HISTORY

The 238,000 acre Piñon Canyon Maneuver Site was formed in 1982, mostly through eminent
domain condemnation of generational ranch land and forced removal of family ranchers.

At the time, the Army pledged it would not conduct live fire exercises or seek more land in
the future. The first promise was broken in military overreach following 9/11. Then in 2006
Not 1 More Acre! uncovered the Pentagon’s permission and supporting authorizations to
expand the PCMS area—by 418,000 acres in a first phase, leading ultimately to 7 million acres.

The Pentagon’s plans are politically supported by the influential private military contracting
industry and fiercely opposed by the ranching community, environmentalists, archaeologists,
educators and others in a broad alliance of supporters across the nation.

Not 1 More Acre! and Grassland Trust were formed
to oppose expansion plans by the Pentagon and its
contractors.

In addition to the loss of such uniquely important fragile habitat and irreplaceable
historical and scientific treasures at untold cost to American taxpayers, military
expansion would also mean the loss of rural communities, long-established economic
and social connections, and multi-generational ranches and families who have helped
preserve and sustain this outstanding bioregion for well over 100 years.

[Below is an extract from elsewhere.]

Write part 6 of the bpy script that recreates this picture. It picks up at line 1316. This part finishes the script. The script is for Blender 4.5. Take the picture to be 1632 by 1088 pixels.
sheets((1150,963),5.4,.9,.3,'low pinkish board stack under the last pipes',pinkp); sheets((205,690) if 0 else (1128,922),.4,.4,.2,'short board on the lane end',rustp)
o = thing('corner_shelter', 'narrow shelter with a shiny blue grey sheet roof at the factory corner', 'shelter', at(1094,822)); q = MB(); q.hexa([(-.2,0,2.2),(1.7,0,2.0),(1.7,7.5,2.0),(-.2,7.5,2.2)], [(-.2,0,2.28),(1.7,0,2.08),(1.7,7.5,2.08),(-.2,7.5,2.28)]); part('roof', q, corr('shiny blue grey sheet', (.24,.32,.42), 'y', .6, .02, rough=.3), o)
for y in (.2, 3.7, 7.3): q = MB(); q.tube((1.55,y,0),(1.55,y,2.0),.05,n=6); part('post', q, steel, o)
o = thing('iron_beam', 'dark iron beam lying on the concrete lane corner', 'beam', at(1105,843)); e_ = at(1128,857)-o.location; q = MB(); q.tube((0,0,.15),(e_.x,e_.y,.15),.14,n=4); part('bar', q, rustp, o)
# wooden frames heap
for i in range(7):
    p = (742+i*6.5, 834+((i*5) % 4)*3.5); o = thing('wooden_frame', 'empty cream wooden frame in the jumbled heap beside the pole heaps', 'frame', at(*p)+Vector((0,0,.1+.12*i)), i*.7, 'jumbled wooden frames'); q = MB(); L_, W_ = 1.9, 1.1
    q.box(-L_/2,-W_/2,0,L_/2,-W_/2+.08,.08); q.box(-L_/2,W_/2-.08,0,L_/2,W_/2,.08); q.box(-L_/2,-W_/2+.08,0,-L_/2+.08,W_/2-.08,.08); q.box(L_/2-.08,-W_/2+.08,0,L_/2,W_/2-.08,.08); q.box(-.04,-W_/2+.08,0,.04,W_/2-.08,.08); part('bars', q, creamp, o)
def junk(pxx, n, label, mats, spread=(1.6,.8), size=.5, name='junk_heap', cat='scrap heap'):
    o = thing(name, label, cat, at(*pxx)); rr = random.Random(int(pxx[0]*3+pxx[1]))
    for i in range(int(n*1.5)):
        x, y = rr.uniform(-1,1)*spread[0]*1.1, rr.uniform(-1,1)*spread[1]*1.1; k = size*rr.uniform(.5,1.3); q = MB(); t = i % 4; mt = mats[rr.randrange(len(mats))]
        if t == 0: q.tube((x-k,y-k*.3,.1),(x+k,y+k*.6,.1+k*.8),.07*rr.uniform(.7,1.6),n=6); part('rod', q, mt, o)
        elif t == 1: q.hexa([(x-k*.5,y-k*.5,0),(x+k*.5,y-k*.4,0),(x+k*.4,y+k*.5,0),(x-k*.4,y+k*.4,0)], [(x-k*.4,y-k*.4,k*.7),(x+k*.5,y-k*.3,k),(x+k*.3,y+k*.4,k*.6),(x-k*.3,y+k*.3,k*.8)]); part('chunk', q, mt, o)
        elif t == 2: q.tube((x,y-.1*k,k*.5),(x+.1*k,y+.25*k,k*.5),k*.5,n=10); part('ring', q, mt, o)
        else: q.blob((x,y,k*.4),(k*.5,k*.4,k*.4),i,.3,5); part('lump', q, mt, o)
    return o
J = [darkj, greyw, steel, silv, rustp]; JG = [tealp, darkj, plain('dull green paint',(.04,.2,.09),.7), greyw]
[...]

The region under threat contains:
  • some of the richest concentrations of the human record in the American West, reflecting
    12,000 years of human experience in the region;
  • unique bioregions of canyonlands, forested mesas, grasslands and riparian systems
    providing habitat for diverse flora and fauna found nowhere else on Earth and the largest block
    of native prairie remaining on the High Plains;
  • restored Dust Bowl lands – Comanche, Kiowa and Rita Blanca National Grasslands —
    offering robust safe haven to threatened and endangered species of plants and animals,
    including rare insects and reptiles yet to be named;
  • wild rivers and complex wetlands vital to native fish, migrating birds, unique wildlife and
    environmental health;
  • Santa Fe National Historic Trail, the 19th century transportation route that connected
    Missouri with Santa, Fe, New Mexico, with historic ranches, stage stops and trading
    posts illustrative of the American Southwest;
  • the longest “dinosaur freeway” in North America, marking where 150 million years ago
    many different species of dinosaurs traveled along the shoreline of an interior seaway from
    present-day Colorado to New Mexico and Oklahoma.